══ RECORDS PROVIDED

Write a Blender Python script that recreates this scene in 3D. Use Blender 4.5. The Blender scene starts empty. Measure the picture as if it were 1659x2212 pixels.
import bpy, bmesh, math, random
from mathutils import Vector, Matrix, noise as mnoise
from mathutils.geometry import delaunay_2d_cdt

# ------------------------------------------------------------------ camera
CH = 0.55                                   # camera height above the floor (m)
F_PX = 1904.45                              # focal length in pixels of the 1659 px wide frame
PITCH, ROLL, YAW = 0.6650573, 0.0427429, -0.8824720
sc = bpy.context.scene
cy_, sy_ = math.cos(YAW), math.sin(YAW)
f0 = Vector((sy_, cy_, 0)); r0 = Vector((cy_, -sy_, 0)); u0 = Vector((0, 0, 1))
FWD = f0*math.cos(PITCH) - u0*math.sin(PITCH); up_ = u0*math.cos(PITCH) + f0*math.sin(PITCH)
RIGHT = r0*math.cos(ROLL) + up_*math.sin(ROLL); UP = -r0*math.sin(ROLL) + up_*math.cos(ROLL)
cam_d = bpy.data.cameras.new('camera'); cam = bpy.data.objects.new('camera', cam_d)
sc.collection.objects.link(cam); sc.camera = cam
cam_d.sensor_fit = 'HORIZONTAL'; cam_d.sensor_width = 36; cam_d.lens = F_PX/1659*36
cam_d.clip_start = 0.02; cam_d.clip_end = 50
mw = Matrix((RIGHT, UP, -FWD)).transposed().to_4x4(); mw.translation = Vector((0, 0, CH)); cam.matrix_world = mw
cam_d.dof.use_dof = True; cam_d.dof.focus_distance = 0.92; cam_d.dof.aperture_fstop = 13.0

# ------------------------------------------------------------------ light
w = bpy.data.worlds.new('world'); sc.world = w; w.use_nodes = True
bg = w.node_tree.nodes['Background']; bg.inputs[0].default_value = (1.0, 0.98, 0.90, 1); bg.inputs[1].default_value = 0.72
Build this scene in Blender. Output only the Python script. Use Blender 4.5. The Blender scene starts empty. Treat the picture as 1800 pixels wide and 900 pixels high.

════

__EXERCISE__. Quote exactly the stretch of lines above that starts at the first one and ends at the line with "from mathutils.geometry import", and nothing beyond it.

__COMPLETE OUTPUT__.
Write a Blender Python script that recreates this scene in 3D. Use Blender 4.5. The Blender scene starts empty. Measure the picture as if it were 1659x2212 pixels.
import bpy, bmesh, math, random
from mathutils import Vector, Matrix, noise as mnoise
from mathutils.geometry import delaunay_2d_cdt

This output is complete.